Viewsheds strike again

However sturdy, the tapestries infringe on the Maryland and Independence Avenue rights-of-way, the NCPC staff report argues, and diminish the significance of the surrounding buildings in making an urban space.

A model shot of sightlines through the 2013 version.

The report finds that the tapestries and columns change the view towards the Capitol significantly, specifically narrowing it from the full 160-foot right-of-way to a 95-foot gap. The Gehry team argues that the rules permit artworks like the tapestries to occupy the right-of-way, but not a 50’ gap at the center called the cartway. The designers say that the tapestries frame the view of the Capitol Dome, bringing more attention to it.

NCPC staff agree in principle, but say the 10’ diameter, 80’ tall columns and semi-opaque screens impact the view enough to violate this rule. Moreover, they say this approach contradicts L’Enfant’s vision for wide-open monumental avenues.

A comparison of setbacks and the outboard column.

Similarly, the NCPC report found that one column along Independence Avenue extends past a 50-foot setback line matching the adjacent Wilbur Wright (FAA) and Wilbur Cohen (SSA) buildings. The design team argues that since setbacks on Independence Avenue range from 24’ to 133’, NCPC’s choice to use directly adjacent buildings is arbitrary.

Streetwalls along Independence and Constitution.

Finally, the report finds that the way the tapestries create a semi-transparent precinct within the existing building fabric overshadows the existing buildings, particularly the LBJ Department of Education building. The bottom third of the tapestries would be almost solid, the middle section would be around half solid, and the top, around 20%. The report deems this level of density to be too high to respect the architecture of the building behind it.

Rendering from Reservation 113, showing the impact of the tapestries.

I understand the concerns of the NCPC staff. The L’Enfant Plan is a landmark that deserves respect. However, compared to the rigor of the technical analysis, the justifications for the principles are a little thin.
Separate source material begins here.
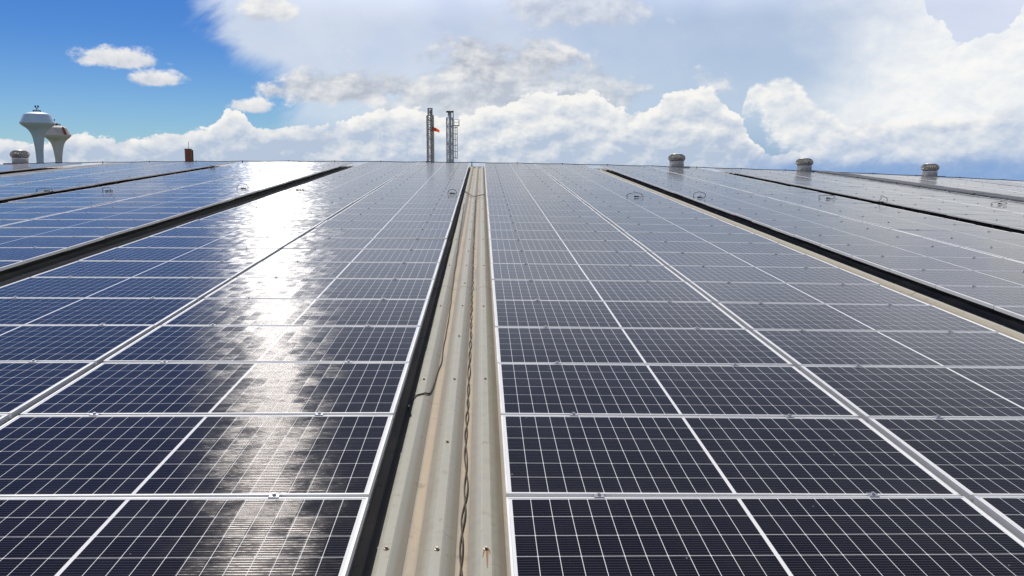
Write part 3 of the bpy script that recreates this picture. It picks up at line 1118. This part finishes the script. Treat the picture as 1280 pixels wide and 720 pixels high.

Unoccupiable columns are not buildings. Semi-transparent screens are not simply walls. The reciprocal views aren’t ruined on Maryland Avenue. Screening a background isn’t the same as blacking it out. Using the unremarkable, objectlike Wilbur Wright Building to establish a 50’ setback needs more justification than what’s in the report, particularly since NCPC violated its own height rules to approve the MLK memorial.

Conceptually, treating the 160-foot corridor as the total viewshed turns it into a beautiful abstraction unmoored from the experience of people actually there. It defers too much to the beautiful emptiness that’s great for looking at but not so good for daily life.

There’s already a stately, monumental avenue across the Mall. The Eisenhower Memorial offers a future for Maryland Avenue that preserves the key view while putting pedestrians first.

The LBJ Promenade, showing potential uses.

The memorial’s most underappreciated aspect is the proposed LBJ Promenade, a street-sized walkway framed by the Education building and the tapestries. Meant to make more of pedestrian connection than is currently there, that kind of dense space is what a live-work Southwest needs. The NCPC may still find fault with the position of the tapestries, but I’d be more persuaded by their reasoning if they emphasized the tidiness and monumental emptiness less for this site.

The Eisenhower Memorial still has a long way to go before a shovel hits the ground. The agencies with power to approve or halt the memorial have very different opinions. The Commission of Fine Arts likes how the tapestries frame the view to the Capitol, but a few members question their ability to enclose the space. A Congressional committee has proposed stripping funding from the memorial for the year, but that might change if NCPC approves the design. There is a lot of uncertainty at this time.

At the same time, the team has met many of the objections from the Eisenhower grandchildren. The technical evaluations of the memorial have been promising. The doubt in my mind has been eroding. It’s too early to count the memorial out.

A tapestry, the east path, and the presidential tableau.